*Task instructions*
Keep only the lines from the top of the listing through the one with "C = scene.collection", and reproduce them unaltered.

*Records to use*
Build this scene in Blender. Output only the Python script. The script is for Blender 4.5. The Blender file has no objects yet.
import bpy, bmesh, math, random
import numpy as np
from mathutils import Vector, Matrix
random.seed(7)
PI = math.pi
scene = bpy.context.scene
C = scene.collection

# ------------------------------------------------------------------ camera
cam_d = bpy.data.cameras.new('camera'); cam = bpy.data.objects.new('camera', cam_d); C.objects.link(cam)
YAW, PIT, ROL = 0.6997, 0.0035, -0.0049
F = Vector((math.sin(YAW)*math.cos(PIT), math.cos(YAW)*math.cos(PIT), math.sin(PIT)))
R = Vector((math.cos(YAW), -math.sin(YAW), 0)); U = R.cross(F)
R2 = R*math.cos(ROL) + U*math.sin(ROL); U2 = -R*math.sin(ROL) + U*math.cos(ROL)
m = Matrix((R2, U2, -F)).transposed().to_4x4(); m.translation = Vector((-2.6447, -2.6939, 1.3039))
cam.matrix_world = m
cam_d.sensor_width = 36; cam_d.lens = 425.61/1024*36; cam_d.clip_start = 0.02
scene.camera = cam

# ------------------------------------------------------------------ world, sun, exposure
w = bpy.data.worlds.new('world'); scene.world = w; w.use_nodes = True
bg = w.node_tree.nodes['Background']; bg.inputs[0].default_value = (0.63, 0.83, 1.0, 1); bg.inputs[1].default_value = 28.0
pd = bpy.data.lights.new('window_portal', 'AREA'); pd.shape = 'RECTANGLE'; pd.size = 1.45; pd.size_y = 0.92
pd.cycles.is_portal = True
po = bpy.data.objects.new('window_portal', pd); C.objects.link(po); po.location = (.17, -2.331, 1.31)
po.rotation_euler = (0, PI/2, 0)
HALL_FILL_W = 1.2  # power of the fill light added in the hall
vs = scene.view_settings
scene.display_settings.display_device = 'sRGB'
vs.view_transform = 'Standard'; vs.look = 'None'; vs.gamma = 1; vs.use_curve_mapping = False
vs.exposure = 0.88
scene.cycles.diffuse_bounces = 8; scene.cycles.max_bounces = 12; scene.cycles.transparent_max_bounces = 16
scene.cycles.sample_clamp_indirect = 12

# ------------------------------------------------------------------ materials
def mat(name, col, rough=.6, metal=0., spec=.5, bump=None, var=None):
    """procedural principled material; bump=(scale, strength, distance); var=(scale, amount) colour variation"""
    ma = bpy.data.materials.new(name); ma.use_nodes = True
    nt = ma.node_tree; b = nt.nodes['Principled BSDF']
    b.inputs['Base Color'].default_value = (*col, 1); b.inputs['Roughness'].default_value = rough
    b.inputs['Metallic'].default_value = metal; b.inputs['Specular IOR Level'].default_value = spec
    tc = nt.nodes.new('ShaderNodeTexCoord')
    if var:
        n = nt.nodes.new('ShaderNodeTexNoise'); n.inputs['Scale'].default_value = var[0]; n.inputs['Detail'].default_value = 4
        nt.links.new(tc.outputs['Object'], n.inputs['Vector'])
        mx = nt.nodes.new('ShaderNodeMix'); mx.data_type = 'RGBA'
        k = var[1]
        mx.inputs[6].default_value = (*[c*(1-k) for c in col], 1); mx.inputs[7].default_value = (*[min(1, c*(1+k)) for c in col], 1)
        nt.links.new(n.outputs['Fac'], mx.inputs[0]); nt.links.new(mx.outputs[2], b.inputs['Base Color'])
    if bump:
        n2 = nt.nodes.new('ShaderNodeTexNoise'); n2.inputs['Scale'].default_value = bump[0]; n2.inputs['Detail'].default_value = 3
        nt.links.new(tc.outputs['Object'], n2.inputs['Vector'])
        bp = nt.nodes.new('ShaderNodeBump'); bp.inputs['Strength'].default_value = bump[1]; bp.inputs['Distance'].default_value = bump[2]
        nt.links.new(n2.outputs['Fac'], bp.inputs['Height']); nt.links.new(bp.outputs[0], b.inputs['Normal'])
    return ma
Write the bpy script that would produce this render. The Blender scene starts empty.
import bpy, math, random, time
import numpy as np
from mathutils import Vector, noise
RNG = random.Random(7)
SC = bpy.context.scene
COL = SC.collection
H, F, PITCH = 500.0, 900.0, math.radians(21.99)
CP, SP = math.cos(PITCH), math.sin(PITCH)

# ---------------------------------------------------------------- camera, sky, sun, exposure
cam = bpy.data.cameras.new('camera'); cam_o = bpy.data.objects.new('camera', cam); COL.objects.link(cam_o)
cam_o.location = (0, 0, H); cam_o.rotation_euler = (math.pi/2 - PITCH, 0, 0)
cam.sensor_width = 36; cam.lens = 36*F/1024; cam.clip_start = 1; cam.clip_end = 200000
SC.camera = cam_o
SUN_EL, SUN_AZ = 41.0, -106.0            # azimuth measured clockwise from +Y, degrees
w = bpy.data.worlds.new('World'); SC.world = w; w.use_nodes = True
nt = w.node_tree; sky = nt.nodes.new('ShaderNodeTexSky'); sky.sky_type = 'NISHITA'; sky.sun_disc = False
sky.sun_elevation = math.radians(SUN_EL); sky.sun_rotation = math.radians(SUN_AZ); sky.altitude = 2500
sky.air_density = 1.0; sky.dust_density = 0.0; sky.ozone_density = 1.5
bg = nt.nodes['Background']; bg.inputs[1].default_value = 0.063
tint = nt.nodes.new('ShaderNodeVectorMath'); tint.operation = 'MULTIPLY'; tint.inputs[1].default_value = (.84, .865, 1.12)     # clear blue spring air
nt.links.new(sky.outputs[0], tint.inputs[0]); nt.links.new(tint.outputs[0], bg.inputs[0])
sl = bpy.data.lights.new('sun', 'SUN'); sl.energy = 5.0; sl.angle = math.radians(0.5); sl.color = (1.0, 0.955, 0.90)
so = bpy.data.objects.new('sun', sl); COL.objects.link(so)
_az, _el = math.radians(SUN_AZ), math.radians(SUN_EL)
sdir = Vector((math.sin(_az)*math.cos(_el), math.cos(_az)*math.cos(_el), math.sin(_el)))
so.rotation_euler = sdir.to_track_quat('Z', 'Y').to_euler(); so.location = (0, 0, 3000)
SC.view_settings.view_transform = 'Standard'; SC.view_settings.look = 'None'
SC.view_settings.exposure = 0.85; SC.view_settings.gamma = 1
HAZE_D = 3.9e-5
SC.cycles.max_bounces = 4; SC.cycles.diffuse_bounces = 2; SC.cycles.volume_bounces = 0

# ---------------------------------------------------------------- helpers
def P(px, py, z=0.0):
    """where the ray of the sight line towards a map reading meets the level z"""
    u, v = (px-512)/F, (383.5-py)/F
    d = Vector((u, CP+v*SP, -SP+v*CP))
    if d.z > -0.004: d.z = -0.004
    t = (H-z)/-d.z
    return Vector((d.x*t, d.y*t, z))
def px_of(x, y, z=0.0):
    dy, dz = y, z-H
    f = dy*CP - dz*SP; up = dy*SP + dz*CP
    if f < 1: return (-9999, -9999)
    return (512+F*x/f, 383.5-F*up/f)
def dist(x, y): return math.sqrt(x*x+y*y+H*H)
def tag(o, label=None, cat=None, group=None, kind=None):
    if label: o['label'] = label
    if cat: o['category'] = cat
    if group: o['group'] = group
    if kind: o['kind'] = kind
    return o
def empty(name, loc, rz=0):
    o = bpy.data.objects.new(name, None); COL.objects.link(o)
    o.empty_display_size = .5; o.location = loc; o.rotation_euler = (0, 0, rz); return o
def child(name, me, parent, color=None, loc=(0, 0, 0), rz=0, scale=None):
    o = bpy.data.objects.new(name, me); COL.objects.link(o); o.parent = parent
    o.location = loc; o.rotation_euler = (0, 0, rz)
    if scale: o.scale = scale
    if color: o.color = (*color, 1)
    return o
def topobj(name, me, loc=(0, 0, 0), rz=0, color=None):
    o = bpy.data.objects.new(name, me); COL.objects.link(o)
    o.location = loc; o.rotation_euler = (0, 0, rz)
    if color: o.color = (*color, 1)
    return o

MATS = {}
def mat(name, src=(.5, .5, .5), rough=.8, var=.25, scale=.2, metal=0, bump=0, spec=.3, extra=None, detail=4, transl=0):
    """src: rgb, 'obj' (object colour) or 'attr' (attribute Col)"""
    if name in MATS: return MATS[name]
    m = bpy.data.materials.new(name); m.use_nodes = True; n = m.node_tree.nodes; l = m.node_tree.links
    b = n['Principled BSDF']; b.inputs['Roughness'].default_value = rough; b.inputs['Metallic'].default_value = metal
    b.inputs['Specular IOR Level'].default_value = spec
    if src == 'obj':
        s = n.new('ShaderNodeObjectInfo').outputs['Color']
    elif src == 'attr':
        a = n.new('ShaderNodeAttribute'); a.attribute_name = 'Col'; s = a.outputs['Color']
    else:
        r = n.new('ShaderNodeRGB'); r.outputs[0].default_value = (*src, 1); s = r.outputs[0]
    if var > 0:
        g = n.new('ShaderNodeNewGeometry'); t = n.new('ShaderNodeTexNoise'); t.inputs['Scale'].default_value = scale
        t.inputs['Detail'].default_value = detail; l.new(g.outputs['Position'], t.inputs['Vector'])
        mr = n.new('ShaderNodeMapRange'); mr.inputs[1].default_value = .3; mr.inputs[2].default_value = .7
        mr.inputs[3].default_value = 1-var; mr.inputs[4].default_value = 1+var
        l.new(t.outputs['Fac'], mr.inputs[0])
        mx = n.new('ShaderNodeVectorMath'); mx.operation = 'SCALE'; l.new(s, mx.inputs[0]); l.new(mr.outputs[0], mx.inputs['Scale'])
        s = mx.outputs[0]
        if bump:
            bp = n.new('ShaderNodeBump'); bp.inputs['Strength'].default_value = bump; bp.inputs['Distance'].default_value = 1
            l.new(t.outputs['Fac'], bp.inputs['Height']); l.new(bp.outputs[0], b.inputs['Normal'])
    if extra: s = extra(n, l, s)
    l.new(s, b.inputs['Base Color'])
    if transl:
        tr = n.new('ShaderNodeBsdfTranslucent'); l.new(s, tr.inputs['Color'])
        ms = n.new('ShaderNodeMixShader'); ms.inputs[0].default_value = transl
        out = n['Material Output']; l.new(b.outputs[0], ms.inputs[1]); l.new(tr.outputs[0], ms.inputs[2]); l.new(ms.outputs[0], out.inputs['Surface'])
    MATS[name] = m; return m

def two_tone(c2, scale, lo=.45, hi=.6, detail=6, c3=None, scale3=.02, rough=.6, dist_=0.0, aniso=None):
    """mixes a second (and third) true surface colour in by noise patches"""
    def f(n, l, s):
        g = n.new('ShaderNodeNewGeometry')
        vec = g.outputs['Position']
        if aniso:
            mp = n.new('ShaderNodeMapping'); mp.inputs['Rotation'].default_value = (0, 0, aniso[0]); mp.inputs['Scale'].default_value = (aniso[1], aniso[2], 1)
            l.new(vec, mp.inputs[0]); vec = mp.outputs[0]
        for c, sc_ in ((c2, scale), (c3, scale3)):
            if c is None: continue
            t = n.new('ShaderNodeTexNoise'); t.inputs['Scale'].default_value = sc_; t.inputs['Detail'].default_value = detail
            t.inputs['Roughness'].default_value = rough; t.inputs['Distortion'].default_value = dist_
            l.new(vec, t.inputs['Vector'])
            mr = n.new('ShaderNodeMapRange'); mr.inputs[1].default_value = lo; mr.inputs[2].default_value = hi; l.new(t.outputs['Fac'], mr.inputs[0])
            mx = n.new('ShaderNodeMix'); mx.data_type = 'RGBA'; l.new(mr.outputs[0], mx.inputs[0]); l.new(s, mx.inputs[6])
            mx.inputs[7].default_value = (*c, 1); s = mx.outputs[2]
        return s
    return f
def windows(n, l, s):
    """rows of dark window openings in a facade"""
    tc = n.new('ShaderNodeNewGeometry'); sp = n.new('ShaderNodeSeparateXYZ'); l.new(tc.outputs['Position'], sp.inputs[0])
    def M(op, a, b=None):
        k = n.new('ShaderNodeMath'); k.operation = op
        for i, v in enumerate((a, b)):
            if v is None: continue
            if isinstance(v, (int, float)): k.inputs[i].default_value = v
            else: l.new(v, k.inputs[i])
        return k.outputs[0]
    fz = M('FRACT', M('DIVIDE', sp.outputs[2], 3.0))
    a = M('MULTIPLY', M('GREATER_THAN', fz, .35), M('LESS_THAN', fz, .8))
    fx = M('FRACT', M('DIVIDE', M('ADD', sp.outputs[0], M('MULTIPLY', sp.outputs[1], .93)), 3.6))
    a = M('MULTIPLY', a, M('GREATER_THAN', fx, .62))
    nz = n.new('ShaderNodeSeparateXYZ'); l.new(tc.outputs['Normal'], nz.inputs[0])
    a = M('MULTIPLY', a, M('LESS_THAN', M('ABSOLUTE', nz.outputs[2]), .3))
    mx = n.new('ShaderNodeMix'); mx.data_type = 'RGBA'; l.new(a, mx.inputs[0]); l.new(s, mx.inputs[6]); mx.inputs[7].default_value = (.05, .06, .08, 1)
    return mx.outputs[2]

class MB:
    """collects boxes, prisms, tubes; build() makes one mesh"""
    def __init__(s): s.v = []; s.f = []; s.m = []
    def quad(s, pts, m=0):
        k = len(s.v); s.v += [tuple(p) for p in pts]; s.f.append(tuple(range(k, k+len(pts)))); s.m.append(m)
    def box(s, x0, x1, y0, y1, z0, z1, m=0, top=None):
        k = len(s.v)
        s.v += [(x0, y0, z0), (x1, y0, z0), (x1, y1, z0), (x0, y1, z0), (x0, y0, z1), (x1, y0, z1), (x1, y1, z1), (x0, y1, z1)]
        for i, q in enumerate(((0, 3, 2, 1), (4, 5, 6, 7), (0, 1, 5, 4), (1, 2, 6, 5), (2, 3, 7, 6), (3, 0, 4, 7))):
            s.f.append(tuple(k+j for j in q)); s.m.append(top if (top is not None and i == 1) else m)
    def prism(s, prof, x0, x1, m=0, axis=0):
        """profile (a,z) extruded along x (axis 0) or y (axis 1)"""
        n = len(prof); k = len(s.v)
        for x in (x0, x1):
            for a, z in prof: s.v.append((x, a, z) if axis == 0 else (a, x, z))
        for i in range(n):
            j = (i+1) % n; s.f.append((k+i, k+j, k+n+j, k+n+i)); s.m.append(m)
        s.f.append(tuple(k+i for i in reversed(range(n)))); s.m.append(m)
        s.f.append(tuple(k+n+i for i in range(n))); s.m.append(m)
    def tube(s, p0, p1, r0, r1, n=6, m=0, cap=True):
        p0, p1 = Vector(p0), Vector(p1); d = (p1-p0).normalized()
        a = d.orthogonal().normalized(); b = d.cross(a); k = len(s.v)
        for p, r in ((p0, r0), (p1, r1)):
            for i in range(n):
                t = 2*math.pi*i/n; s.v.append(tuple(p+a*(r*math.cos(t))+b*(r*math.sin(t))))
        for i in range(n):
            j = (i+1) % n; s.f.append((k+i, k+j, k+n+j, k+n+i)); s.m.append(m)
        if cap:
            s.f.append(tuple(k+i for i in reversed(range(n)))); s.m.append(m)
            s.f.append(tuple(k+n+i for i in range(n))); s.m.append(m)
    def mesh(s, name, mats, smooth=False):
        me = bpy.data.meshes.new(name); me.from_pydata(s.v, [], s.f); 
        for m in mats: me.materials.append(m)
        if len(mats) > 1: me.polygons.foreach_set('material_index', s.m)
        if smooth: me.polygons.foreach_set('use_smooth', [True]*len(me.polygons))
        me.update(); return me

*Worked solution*
Build this scene in Blender. Output only the Python script. The script is for Blender 4.5. The Blender file has no objects yet.
import bpy, bmesh, math, random
import numpy as np
from mathutils import Vector, Matrix
random.seed(7)
PI = math.pi
scene = bpy.context.scene
C = scene.collection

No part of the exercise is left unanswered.